▶ **WORK TO BE COMPLETED**
Below is the data. Give it again, complete and exact.

▶ **DATASET CONTENT**
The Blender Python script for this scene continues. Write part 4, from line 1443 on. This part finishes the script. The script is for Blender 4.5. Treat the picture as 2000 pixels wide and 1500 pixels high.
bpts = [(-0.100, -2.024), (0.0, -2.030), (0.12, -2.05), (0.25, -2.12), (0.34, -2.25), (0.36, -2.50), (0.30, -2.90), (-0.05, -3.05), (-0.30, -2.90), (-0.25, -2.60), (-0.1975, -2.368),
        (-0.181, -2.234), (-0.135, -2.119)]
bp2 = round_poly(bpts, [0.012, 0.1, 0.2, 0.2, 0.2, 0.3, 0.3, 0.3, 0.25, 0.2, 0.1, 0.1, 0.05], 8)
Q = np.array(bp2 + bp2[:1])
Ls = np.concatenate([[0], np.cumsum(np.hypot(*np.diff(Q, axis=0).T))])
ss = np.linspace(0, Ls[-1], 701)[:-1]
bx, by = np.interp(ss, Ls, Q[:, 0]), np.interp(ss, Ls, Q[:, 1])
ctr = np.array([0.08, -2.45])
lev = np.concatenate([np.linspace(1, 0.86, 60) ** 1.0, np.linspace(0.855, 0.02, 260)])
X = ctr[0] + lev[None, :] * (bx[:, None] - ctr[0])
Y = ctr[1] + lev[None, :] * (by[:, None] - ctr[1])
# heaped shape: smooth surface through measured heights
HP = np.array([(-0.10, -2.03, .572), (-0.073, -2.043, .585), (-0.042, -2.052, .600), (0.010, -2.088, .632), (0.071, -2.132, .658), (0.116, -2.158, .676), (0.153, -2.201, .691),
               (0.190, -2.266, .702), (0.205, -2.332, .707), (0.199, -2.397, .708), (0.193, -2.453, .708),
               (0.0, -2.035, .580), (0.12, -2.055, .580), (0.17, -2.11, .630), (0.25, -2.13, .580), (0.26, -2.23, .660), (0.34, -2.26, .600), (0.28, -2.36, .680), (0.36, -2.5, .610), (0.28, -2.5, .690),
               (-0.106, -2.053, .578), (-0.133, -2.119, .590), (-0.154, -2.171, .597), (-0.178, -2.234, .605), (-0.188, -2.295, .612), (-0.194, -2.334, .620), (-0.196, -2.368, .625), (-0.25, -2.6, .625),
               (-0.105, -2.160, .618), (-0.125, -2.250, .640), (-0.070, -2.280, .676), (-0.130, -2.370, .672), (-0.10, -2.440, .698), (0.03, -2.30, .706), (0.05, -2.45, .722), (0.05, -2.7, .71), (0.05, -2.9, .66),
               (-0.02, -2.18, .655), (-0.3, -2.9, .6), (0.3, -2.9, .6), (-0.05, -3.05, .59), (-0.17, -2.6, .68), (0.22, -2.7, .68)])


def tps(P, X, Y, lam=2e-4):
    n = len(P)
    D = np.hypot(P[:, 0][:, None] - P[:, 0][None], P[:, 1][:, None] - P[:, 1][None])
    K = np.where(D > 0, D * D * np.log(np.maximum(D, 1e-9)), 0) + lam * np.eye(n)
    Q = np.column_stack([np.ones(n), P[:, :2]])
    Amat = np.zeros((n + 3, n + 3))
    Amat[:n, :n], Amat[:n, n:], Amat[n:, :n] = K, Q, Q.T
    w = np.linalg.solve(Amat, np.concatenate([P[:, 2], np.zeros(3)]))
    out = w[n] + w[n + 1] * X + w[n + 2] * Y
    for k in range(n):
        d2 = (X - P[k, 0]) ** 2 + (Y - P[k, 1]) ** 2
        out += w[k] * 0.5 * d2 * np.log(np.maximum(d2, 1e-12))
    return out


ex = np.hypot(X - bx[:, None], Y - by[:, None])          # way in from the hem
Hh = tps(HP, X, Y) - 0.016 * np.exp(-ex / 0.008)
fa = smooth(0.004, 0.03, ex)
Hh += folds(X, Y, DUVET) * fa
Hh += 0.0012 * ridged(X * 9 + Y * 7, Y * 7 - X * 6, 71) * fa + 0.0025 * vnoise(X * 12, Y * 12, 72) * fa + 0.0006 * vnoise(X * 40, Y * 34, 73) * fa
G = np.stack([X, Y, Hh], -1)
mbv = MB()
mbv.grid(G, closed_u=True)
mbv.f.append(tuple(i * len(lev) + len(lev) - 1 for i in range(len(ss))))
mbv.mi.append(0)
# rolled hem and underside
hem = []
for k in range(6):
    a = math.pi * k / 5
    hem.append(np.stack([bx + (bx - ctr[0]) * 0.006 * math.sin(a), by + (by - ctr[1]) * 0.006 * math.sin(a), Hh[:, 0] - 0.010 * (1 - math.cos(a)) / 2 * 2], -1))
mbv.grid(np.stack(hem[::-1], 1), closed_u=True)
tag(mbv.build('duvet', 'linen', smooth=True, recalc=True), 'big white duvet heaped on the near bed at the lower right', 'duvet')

▶ **REPLY**
The Blender Python script for this scene continues. Write part 4, from line 1443 on. This part finishes the script. The script is for Blender 4.5. Treat the picture as 2000 pixels wide and 1500 pixels high.
bpts = [(-0.100, -2.024), (0.0, -2.030), (0.12, -2.05), (0.25, -2.12), (0.34, -2.25), (0.36, -2.50), (0.30, -2.90), (-0.05, -3.05), (-0.30, -2.90), (-0.25, -2.60), (-0.1975, -2.368),
        (-0.181, -2.234), (-0.135, -2.119)]
bp2 = round_poly(bpts, [0.012, 0.1, 0.2, 0.2, 0.2, 0.3, 0.3, 0.3, 0.25, 0.2, 0.1, 0.1, 0.05], 8)
Q = np.array(bp2 + bp2[:1])
Ls = np.concatenate([[0], np.cumsum(np.hypot(*np.diff(Q, axis=0).T))])
ss = np.linspace(0, Ls[-1], 701)[:-1]
bx, by = np.interp(ss, Ls, Q[:, 0]), np.interp(ss, Ls, Q[:, 1])
ctr = np.array([0.08, -2.45])
lev = np.concatenate([np.linspace(1, 0.86, 60) ** 1.0, np.linspace(0.855, 0.02, 260)])
X = ctr[0] + lev[None, :] * (bx[:, None] - ctr[0])
Y = ctr[1] + lev[None, :] * (by[:, None] - ctr[1])
# heaped shape: smooth surface through measured heights
HP = np.array([(-0.10, -2.03, .572), (-0.073, -2.043, .585), (-0.042, -2.052, .600), (0.010, -2.088, .632), (0.071, -2.132, .658), (0.116, -2.158, .676), (0.153, -2.201, .691),
               (0.190, -2.266, .702), (0.205, -2.332, .707), (0.199, -2.397, .708), (0.193, -2.453, .708),
               (0.0, -2.035, .580), (0.12, -2.055, .580), (0.17, -2.11, .630), (0.25, -2.13, .580), (0.26, -2.23, .660), (0.34, -2.26, .600), (0.28, -2.36, .680), (0.36, -2.5, .610), (0.28, -2.5, .690),
               (-0.106, -2.053, .578), (-0.133, -2.119, .590), (-0.154, -2.171, .597), (-0.178, -2.234, .605), (-0.188, -2.295, .612), (-0.194, -2.334, .620), (-0.196, -2.368, .625), (-0.25, -2.6, .625),
               (-0.105, -2.160, .618), (-0.125, -2.250, .640), (-0.070, -2.280, .676), (-0.130, -2.370, .672), (-0.10, -2.440, .698), (0.03, -2.30, .706), (0.05, -2.45, .722), (0.05, -2.7, .71), (0.05, -2.9, .66),
               (-0.02, -2.18, .655), (-0.3, -2.9, .6), (0.3, -2.9, .6), (-0.05, -3.05, .59), (-0.17, -2.6, .68), (0.22, -2.7, .68)])


def tps(P, X, Y, lam=2e-4):
    n = len(P)
    D = np.hypot(P[:, 0][:, None] - P[:, 0][None], P[:, 1][:, None] - P[:, 1][None])
    K = np.where(D > 0, D * D * np.log(np.maximum(D, 1e-9)), 0) + lam * np.eye(n)
    Q = np.column_stack([np.ones(n), P[:, :2]])
    Amat = np.zeros((n + 3, n + 3))
    Amat[:n, :n], Amat[:n, n:], Amat[n:, :n] = K, Q, Q.T
    w = np.linalg.solve(Amat, np.concatenate([P[:, 2], np.zeros(3)]))
    out = w[n] + w[n + 1] * X + w[n + 2] * Y
    for k in range(n):
        d2 = (X - P[k, 0]) ** 2 + (Y - P[k, 1]) ** 2
        out += w[k] * 0.5 * d2 * np.log(np.maximum(d2, 1e-12))
    return out


ex = np.hypot(X - bx[:, None], Y - by[:, None])          # way in from the hem
Hh = tps(HP, X, Y) - 0.016 * np.exp(-ex / 0.008)
fa = smooth(0.004, 0.03, ex)
Hh += folds(X, Y, DUVET) * fa
Hh += 0.0012 * ridged(X * 9 + Y * 7, Y * 7 - X * 6, 71) * fa + 0.0025 * vnoise(X * 12, Y * 12, 72) * fa + 0.0006 * vnoise(X * 40, Y * 34, 73) * fa
G = np.stack([X, Y, Hh], -1)
mbv = MB()
mbv.grid(G, closed_u=True)
mbv.f.append(tuple(i * len(lev) + len(lev) - 1 for i in range(len(ss))))
mbv.mi.append(0)
# rolled hem and underside
hem = []
for k in range(6):
    a = math.pi * k / 5
    hem.append(np.stack([bx + (bx - ctr[0]) * 0.006 * math.sin(a), by + (by - ctr[1]) * 0.006 * math.sin(a), Hh[:, 0] - 0.010 * (1 - math.cos(a)) / 2 * 2], -1))
mbv.grid(np.stack(hem[::-1], 1), closed_u=True)
tag(mbv.build('duvet', 'linen', smooth=True, recalc=True), 'big white duvet heaped on the near bed at the lower right', 'duvet')